Illicit Contrast This fallacy consists in a listener's directly inferring from a speaker's claim some related but unstated contrasting claim by placing improper or unusual emphasis on the words or phrases in the statement.
Example: In this fallacy the listener has taken the speaker's claim that "X is true of Y" and extended it to also mean that "X is not true of the contrast of Y." For example, if the speaker claims that logic teachers are very smart, the listener would be inappropriately extending the meaning of that claim if he or she infers that the speaker is also saying that professors in other fields are not smart. In this case it is the listener who has employed an unacceptable premise, and an argument with such a premise is a flawed one.
Attacking the Fallacy Because your opponent is falsely claiming that you have accented some particular part of a claim that led him or her to the questionable contrasting claim, you should insist that the burden of proof is on your accuser to demonstrate that the context or your voice inflection encouraged such an interpretation. You, of course, have a peculiar advantage, because you can almost always point out that the contrasting claim was not specifically uttered. But your opponent has already acknowledged that you did not actually utter the claim in question; the issue is whether you implicitly made the claim and whether you are prepared to defend it.

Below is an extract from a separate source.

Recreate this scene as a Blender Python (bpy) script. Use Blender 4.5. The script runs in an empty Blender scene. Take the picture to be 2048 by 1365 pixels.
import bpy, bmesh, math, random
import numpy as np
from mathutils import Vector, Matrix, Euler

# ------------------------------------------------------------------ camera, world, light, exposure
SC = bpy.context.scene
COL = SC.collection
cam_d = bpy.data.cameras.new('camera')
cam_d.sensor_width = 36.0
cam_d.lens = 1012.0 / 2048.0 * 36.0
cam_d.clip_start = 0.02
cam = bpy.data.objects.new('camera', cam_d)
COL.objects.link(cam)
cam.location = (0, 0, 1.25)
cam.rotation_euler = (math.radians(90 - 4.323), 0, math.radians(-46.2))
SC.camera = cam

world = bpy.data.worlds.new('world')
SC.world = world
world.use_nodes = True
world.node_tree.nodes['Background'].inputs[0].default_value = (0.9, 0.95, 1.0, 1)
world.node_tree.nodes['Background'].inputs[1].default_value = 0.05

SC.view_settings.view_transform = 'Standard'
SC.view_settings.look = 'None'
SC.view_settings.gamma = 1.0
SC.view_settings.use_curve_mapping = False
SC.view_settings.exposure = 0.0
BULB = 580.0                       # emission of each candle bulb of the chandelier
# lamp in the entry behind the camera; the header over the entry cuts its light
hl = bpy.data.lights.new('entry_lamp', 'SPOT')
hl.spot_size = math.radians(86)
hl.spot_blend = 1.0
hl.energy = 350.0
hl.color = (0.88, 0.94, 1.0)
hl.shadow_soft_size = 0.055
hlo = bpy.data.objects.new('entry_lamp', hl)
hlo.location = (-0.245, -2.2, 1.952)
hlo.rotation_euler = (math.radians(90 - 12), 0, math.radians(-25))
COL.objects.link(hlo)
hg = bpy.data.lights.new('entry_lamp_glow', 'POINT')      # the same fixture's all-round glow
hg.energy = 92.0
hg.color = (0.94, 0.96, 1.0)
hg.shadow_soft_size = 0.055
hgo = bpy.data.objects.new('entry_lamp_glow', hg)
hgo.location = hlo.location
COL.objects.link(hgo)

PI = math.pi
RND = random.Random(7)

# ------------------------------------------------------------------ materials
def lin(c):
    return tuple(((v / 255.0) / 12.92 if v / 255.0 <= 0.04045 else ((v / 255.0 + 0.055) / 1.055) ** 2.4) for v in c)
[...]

No person should be required to accept responsibility for any claim not made. If you think you have been mistakenly heard making a claim that you have not made, you might express your willingness to examine the unstated contrasting claim in question, while making it quite clear that your original statement had in no way implied that claim. Unless you wish to reserve judgment about the merit of the issue, you could even deny the questionable claim outright-in addition to denying that you implicitly made the claim. Denying that you made the claim and denying the claim itself are two different issues, and that point should be made clear to your accuser.